Se consiguieron algunos cambios, es cierto, en general se puede decir que se lograron
algunas mejoras, seguramente para silenciar a los más díscolos, de poco calado,
pero significadas como grandes triunfos, aunque la realidad fue que cuando los
más nobles de los nuevos alcanzaron su cuota de gobierno, se convencieron a
fuerza de golpes de que, en primer lugar, algunos de entre los suyos habían
caído en las intrincadas redes del poder cediendo a las tentaciones que les
presentaban y, peor aún, de otra, se convencieron que el verdadero poder, el
auténtico, el que realmente consigue cambiar cosas, estaba en el dinero, no en
la soberanía del pueblo y eso truncó la carrera de muchos, y eso desanimó a
algunos de los que realmente querían luchar por mejorar las vidas de todos.

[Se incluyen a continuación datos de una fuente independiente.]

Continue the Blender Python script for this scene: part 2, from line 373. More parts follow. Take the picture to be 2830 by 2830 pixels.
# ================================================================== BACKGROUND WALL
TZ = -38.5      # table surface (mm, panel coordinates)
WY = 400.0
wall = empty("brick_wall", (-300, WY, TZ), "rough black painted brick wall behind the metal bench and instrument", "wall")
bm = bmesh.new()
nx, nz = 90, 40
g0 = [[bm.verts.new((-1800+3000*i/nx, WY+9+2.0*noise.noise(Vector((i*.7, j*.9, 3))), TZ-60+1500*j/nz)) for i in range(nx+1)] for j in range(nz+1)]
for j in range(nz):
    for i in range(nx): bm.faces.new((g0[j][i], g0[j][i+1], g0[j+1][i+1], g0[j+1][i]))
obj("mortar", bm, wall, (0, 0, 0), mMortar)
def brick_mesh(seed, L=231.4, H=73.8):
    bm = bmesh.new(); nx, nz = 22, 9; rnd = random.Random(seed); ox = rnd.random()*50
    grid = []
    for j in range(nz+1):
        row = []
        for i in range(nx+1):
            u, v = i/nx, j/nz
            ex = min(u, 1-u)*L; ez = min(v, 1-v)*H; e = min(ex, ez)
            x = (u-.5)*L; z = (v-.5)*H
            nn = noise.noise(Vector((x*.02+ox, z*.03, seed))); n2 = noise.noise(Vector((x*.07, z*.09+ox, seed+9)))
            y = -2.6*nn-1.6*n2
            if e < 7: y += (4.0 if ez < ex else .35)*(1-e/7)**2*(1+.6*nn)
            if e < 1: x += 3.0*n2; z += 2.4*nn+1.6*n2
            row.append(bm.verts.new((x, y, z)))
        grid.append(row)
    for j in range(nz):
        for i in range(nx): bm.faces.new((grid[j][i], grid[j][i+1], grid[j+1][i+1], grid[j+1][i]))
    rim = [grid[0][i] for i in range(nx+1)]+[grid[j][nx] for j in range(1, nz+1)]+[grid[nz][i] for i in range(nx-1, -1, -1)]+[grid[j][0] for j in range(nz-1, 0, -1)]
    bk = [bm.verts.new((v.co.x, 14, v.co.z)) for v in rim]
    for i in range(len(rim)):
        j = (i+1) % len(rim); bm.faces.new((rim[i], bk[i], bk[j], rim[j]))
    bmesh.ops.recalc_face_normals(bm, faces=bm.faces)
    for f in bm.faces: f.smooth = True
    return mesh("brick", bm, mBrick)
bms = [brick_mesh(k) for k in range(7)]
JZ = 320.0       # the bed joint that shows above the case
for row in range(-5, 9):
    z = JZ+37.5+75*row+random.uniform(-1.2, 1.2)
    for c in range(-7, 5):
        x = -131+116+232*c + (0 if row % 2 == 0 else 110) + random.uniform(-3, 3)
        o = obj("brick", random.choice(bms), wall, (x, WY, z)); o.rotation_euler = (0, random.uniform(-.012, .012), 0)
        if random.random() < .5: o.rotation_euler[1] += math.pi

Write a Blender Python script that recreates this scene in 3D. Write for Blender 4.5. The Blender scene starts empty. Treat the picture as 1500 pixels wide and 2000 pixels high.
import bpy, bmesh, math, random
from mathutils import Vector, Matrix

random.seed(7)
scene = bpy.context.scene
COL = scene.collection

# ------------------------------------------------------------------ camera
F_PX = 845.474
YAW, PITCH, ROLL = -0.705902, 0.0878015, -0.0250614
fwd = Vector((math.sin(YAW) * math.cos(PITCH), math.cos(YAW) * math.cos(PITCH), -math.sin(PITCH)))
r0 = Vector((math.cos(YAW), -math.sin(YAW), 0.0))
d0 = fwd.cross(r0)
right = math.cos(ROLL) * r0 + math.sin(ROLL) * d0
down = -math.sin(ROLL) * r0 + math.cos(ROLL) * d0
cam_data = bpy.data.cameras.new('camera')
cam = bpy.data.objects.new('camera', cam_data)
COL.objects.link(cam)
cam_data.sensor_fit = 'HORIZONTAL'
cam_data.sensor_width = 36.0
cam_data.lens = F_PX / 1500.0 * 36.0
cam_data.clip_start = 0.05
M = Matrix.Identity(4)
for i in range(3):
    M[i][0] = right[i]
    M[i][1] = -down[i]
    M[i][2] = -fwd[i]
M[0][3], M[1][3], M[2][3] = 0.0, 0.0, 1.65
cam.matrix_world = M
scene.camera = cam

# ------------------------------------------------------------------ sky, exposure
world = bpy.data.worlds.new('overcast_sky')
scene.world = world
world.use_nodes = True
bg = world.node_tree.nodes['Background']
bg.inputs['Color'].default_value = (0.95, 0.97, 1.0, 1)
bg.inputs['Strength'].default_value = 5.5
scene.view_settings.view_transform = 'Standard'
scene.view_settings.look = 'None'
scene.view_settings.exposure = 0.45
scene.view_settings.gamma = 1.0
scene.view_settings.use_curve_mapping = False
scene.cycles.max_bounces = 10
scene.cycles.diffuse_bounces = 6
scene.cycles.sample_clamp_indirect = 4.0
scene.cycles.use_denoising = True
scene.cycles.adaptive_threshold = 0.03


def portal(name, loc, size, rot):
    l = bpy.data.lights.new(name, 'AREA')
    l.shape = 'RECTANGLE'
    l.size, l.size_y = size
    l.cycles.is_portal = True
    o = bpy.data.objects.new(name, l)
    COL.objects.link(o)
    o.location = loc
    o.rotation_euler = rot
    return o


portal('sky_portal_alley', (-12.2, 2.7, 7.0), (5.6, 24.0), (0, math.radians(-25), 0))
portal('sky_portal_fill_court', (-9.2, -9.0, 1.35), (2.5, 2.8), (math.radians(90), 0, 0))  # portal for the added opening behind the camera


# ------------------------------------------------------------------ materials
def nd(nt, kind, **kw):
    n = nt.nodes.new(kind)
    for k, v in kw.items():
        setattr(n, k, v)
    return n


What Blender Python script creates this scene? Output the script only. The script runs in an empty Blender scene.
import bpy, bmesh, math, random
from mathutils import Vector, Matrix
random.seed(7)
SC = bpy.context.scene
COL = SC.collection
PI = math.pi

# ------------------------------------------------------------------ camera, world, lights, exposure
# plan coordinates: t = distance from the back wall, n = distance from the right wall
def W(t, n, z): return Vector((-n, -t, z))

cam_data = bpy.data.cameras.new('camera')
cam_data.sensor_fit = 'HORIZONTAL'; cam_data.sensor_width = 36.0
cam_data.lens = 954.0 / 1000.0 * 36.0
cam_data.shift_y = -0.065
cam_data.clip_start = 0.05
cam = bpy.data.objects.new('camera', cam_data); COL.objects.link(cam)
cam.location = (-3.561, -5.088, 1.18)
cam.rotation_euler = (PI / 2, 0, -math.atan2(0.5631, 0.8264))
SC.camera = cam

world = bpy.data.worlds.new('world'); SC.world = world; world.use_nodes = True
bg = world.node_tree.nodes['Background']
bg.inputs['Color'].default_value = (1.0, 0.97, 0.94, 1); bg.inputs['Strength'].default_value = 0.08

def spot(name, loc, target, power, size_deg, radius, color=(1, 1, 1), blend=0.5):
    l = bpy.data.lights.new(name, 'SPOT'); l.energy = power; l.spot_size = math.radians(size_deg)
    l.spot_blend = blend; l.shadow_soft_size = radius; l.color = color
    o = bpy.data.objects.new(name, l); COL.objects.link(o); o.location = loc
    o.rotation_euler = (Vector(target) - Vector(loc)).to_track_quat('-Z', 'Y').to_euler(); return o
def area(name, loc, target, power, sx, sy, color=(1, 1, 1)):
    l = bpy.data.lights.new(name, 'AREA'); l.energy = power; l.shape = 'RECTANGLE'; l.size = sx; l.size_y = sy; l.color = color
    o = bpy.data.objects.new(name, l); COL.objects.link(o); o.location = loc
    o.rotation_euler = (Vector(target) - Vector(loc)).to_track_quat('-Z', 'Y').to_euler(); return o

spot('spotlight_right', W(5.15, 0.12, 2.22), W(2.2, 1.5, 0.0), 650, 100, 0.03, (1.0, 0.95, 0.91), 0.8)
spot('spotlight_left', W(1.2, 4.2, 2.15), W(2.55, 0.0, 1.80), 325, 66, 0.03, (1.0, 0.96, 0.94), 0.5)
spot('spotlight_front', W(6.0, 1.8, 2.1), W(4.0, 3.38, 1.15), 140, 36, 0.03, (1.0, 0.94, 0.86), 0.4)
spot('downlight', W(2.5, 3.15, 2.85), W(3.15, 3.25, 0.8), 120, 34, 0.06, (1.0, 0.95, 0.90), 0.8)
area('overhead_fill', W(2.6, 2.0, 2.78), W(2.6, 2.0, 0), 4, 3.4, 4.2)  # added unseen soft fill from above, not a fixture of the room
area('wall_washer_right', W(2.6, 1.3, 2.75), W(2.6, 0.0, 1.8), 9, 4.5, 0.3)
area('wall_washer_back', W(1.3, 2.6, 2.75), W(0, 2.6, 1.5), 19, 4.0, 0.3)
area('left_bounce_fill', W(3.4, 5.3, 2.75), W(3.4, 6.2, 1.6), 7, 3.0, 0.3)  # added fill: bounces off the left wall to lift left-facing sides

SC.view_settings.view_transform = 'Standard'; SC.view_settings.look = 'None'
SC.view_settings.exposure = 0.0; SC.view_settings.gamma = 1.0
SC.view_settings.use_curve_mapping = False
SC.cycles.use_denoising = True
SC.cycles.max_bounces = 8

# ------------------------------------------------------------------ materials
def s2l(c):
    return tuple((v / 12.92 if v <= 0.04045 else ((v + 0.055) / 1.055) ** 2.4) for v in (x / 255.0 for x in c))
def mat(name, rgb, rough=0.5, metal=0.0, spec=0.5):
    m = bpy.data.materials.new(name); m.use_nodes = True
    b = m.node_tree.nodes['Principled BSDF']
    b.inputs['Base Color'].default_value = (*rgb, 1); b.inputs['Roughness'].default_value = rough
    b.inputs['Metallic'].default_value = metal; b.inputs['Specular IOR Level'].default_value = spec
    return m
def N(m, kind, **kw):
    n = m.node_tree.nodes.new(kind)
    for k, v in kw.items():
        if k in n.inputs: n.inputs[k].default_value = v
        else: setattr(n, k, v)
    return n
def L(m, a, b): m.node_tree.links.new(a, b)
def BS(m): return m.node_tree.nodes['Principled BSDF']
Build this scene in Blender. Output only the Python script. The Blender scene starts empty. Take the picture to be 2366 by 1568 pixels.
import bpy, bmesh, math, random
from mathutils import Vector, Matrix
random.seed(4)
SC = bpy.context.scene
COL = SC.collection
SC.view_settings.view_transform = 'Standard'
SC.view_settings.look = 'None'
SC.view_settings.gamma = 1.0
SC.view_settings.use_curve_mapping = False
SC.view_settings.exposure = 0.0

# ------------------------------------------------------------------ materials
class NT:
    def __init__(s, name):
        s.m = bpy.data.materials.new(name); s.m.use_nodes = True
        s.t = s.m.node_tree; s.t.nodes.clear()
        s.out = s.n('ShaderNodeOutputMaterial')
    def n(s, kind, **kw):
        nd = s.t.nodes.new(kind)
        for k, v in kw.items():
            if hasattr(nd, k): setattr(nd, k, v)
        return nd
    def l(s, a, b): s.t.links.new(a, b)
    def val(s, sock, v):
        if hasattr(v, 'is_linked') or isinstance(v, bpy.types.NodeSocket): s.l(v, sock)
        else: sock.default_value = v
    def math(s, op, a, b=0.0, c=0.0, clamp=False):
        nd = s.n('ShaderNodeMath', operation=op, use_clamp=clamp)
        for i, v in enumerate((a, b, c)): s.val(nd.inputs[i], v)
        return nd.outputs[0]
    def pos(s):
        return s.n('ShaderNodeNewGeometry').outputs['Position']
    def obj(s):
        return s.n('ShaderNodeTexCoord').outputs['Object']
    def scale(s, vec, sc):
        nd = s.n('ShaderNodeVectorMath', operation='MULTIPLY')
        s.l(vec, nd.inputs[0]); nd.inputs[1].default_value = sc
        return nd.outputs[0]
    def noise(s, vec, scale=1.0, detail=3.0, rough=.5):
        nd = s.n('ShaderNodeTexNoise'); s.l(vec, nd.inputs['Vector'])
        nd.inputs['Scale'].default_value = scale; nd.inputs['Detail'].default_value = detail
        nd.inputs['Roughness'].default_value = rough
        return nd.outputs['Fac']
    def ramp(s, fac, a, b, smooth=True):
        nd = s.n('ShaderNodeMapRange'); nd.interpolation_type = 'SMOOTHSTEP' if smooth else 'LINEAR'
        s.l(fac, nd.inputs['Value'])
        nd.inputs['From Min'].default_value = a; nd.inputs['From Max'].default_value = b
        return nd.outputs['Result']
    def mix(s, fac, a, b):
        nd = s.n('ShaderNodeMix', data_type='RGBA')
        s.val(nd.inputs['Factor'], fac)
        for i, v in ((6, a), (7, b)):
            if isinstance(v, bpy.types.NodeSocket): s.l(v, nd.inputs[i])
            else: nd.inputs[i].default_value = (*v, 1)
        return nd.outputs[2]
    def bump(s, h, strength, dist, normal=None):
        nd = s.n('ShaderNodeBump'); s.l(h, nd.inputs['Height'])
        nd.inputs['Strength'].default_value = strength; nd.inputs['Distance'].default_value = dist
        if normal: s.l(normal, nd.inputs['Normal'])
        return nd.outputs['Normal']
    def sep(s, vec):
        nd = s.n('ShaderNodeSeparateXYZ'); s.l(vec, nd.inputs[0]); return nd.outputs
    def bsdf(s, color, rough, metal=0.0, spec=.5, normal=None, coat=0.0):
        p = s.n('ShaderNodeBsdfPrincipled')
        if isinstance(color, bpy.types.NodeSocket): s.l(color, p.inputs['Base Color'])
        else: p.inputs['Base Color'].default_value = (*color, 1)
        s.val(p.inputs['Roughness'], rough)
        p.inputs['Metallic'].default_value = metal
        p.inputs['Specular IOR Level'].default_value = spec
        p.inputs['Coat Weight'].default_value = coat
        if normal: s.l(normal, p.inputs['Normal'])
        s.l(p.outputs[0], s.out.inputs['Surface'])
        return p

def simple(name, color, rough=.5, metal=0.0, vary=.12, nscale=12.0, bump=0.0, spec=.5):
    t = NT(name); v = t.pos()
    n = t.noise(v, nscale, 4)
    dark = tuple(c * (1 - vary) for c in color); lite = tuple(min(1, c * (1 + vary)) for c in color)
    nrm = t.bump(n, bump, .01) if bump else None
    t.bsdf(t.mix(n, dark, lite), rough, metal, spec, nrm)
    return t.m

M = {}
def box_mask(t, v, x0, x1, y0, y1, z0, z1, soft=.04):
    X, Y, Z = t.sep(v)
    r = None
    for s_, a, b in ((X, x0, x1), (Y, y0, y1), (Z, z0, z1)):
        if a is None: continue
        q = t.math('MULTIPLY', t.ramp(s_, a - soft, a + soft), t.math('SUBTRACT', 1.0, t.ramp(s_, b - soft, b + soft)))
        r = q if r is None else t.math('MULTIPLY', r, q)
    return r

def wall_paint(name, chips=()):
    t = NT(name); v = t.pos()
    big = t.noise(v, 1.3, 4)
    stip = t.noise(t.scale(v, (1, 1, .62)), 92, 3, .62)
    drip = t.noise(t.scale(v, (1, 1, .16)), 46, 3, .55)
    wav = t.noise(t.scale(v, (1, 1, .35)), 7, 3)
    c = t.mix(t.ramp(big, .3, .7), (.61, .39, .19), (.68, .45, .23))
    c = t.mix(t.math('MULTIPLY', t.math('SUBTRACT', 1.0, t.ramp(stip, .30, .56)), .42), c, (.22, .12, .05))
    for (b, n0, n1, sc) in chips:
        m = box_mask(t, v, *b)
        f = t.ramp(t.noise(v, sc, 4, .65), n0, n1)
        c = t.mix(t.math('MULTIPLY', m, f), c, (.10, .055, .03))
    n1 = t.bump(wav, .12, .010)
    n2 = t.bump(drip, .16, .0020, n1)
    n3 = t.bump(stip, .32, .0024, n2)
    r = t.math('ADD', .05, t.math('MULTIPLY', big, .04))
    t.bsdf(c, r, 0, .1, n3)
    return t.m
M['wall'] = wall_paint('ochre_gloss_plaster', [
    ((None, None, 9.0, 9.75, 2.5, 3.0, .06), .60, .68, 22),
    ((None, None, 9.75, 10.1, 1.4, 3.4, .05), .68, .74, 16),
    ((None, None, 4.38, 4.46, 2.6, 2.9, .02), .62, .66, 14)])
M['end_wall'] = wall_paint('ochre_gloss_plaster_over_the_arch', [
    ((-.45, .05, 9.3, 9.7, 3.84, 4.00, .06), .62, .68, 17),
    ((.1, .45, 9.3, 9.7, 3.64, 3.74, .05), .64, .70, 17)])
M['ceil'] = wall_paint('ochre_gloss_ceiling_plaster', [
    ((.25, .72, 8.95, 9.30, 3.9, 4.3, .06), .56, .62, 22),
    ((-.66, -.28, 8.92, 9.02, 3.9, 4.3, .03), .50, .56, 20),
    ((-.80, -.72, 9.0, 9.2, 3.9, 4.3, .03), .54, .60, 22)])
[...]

Algo consiguieron, sin embargo, consiguieron que el número de trajes que la
gente vestía se multiplicase, se pasó de dos o tres a cuatro o cinco, como
mínimo, más todos aquellos que la gente en general decidía llevar por su cuenta
desatendiendo modas y tendencias. Así pues, finalmente no todos vivieron felices
ni todos comieron perdices en este pequeño
reino, o país, o nación.
Imagen: www.fleppy.com
En Mérida a 11 de diciembre
de 2015.
Rubén Cabecera
Soriano.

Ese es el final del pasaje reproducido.